Intel Buys McAfee
It’s another example of a large non-security company buying a security company. I’ve been talking about this sort of thing for two and a half years:
It’s not consolidation as we’re used to. In the security industry, there are waves of consolidation, you know, big companies scoop up little companies and then there’s lots of consolidation. You’ve got Symantec and Network Associates that way. And then you have “best of breed” where a lot of little companies spring up doing one thing well and then you cobble together a suite yourself. What we’re going to see is consolidation of non-security companies buying security companies. So, remember, if security is going to no longer be an end-user component, companies that do things that are actually useful are going to need to provide security. So, we’re seeing Microsoft buying security companies, we’re seeing IBM Global Services buy security companies, my company was purchased by BT, another massive global outsourcer. So, that sort of consolidation we are seeing, it’s not consolidation of security; it’s really the absorption of security into more general IT products and services.
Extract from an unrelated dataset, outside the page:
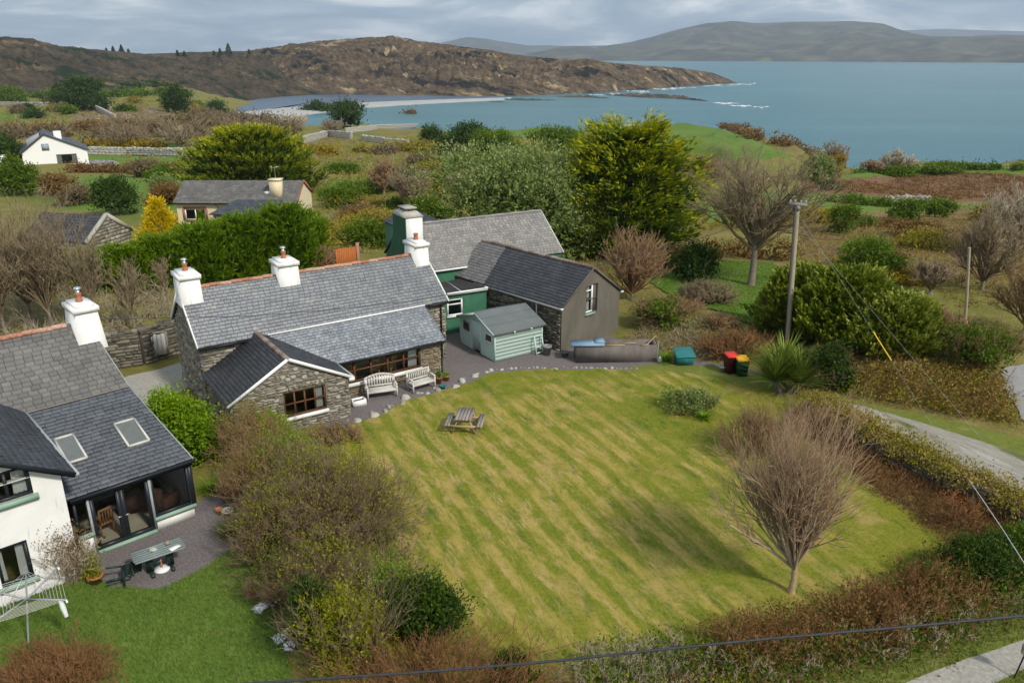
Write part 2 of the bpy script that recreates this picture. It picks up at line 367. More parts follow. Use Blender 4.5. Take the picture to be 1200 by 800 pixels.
# ------------------------------------------------------------------ ground materials
def ground_mat(name, ramps, bump=.4, bscale=2.0, rough=.95, stripes=None, strata=None, tone=None):
    """ramps: list of (noise scale, [colours], mix) layered."""
    m = bpy.data.materials.new(name); m.use_nodes = True; t = m.node_tree; t.nodes.clear(); L = t.links.new
    g = N(t, 'ShaderNodeNewGeometry'); pos = g.outputs['Position']; col = None
    if tone: ramps = [(a, [vivid(c, *tone) for c in cl], m_, lo_, hi_) for a, cl, m_, lo_, hi_ in ramps]
    if strata: m0 = N(t, 'ShaderNodeMapping'); m0.inputs['Rotation'].default_value = (0, 0, strata[0]); L(pos, m0.inputs[0]); m1 = N(t, 'ShaderNodeMapping'); m1.inputs['Scale'].default_value = strata[1]; L(m0.outputs[0], m1.inputs[0]); pos = m1.outputs[0]
    for i, (sc, cols, mixv, lo, hi) in enumerate(ramps):
        n = N(t, 'ShaderNodeTexNoise', Scale=sc, Detail=8.0, Roughness=.66, Distortion=.3); L(pos, n.inputs['Vector'])
        mr = N(t, 'ShaderNodeMapRange'); mr.inputs[1].default_value = lo; mr.inputs[2].default_value = hi; L(n.outputs['Fac'], mr.inputs[0])
        if i == 0 or mixv != 'mask':
            rp = N(t, 'ShaderNodeValToRGB'); el = rp.color_ramp.elements
            while len(el) < len(cols): el.new(.5)
            for k, c in enumerate(cols): el[k].position = k / (len(cols) - 1); el[k].color = (*c, 1)
            L(mr.outputs[0], rp.inputs[0])
            if col is None: col = rp.outputs[0]
            else:
                mx = N(t, 'ShaderNodeMix', data_type='RGBA'); mx.inputs[0].default_value = mixv; L(col, mx.inputs[6]); L(rp.outputs[0], mx.inputs[7]); col = mx.outputs[2]
        else:
            mx = N(t, 'ShaderNodeMix', data_type='RGBA'); L(mr.outputs[0], mx.inputs[0]); L(col, mx.inputs[6]); mx.inputs[7].default_value = (*cols[0], 1); col = mx.outputs[2]
    if stripes:
        ang, wid, c, amt = stripes
        def mapped(sx, sy):
            m0 = N(t, 'ShaderNodeMapping'); m0.inputs['Rotation'].default_value = (0, 0, ang); L(pos, m0.inputs[0]); m1 = N(t, 'ShaderNodeMapping'); m1.inputs['Scale'].default_value = (sx, sy, 1); L(m0.outputs[0], m1.inputs[0]); return m1.outputs[0]
        def rng_(src, lo, hi, top):
            q = N(t, 'ShaderNodeMapRange'); q.inputs[1].default_value = lo; q.inputs[2].default_value = hi; q.inputs[4].default_value = top; L(src, q.inputs[0]); return q.outputs[0]
        def mul(a, b_):
            q = N(t, 'ShaderNodeMath', operation='MULTIPLY'); L(a, q.inputs[0]); L(b_, q.inputs[1]); return q.outputs[0]
        def blend(fac, colour):
            q = N(t, 'ShaderNodeMix', data_type='RGBA'); L(fac, q.inputs[0]); L(col, q.inputs[6]); q.inputs[7].default_value = (*colour, 1); return q.outputs[2]
        nn = N(t, 'ShaderNodeTexNoise', Scale=.24, Detail=6.0, Roughness=.6); L(pos, nn.inputs['Vector'])
        vd = N(t, 'ShaderNodeVectorMath', operation='DISTANCE'); L(pos, vd.inputs[0]); vd.inputs[1].default_value = (-1.8, 25.0, 0)
        vq = N(t, 'ShaderNodeMapRange'); vq.inputs[1].default_value = 3.5; vq.inputs[2].default_value = 13.0; vq.inputs[3].default_value = .14; vq.inputs[4].default_value = -.10; L(vd.outputs['Value'], vq.inputs[0])
        nb = N(t, 'ShaderNodeMath', operation='ADD'); L(nn.outputs['Fac'], nb.inputs[0]); L(vq.outputs[0], nb.inputs[1])
        wv = N(t, 'ShaderNodeTexWave', wave_type='BANDS', Scale=wid, Distortion=7.5, Detail=3.0); wv.inputs['Detail Scale'].default_value = .16; L(mapped(1, 1), wv.inputs['Vector'])
        n = N(t, 'ShaderNodeTexNoise', Scale=1.3, Detail=9.0, Roughness=.78); L(mapped(1.8, .8), n.inputs['Vector'])
        col = blend(mul(mul(rng_(wv.outputs['Fac'], .35, .8, amt), rng_(n.outputs['Fac'], .36, .58, 1.0)), rng_(nb.outputs[0], .36, .52, 1.0)), c)      # mown swathes
        n = N(t, 'ShaderNodeTexNoise', Scale=1.2, Detail=9.0, Roughness=.78); L(mapped(2.2, .45), n.inputs['Vector'])
        col = blend(mul(rng_(n.outputs['Fac'], .50, .62, .85), rng_(nb.outputs[0], .38, .55, 1.0)), (.38, .275, .11))
        n = N(t, 'ShaderNodeTexNoise', Scale=.5, Detail=9.0, Roughness=.75); L(mapped(1.1, .8), n.inputs['Vector'])
        col = blend(rng_(n.outputs['Fac'], .54, .66, .75), (.34, .24, .085))                                       # straw streaks
        n = N(t, 'ShaderNodeTexNoise', Scale=.9, Detail=7.0, Roughness=.7); L(mapped(1.6, .5), n.inputs['Vector'])
        col = blend(rng_(n.outputs['Fac'], .54, .68, .7), (.045, .09, .010))                                                                                   # fresh green
    b = N(t, 'ShaderNodeBsdfPrincipled', Roughness=rough); b.inputs['Specular IOR Level'].default_value = .15; L(col, b.inputs['Base Color'])
    n = N(t, 'ShaderNodeTexNoise', Scale=bscale, Detail=8.0, Roughness=.7); L(pos, n.inputs['Vector'])
    bp = N(t, 'ShaderNodeBump', Strength=bump, Distance=.2 / max(bscale, .2) * 1.5); L(n.outputs['Fac'], bp.inputs['Height']); L(bp.outputs[0], b.inputs['Normal'])
    o = N(t, 'ShaderNodeOutputMaterial'); L(b.outputs[0], o.inputs[0]); return m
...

EDITED TO ADD (8/19): Here’s something else I wrote about the general trend, from 2007.
Clive Robinson • August 19, 2010 11:00 AM
I suspect that we are seeing the normal Breadth after Depth cycle.
As a technology starts you see the initial players opening a new vertical niche within the broader scope of the technology.
As the niches drill down they appear to start running out of steam from an outsiders perspective.
The organisations thatt have obtained a larger market share start to see the same “slow down” so start to broaden out their activities either by internal development or by buying in. Historicaly it was internal (see IBM) in more modern times where companies buy in repackage and sell of organisational units it is faster to buy in.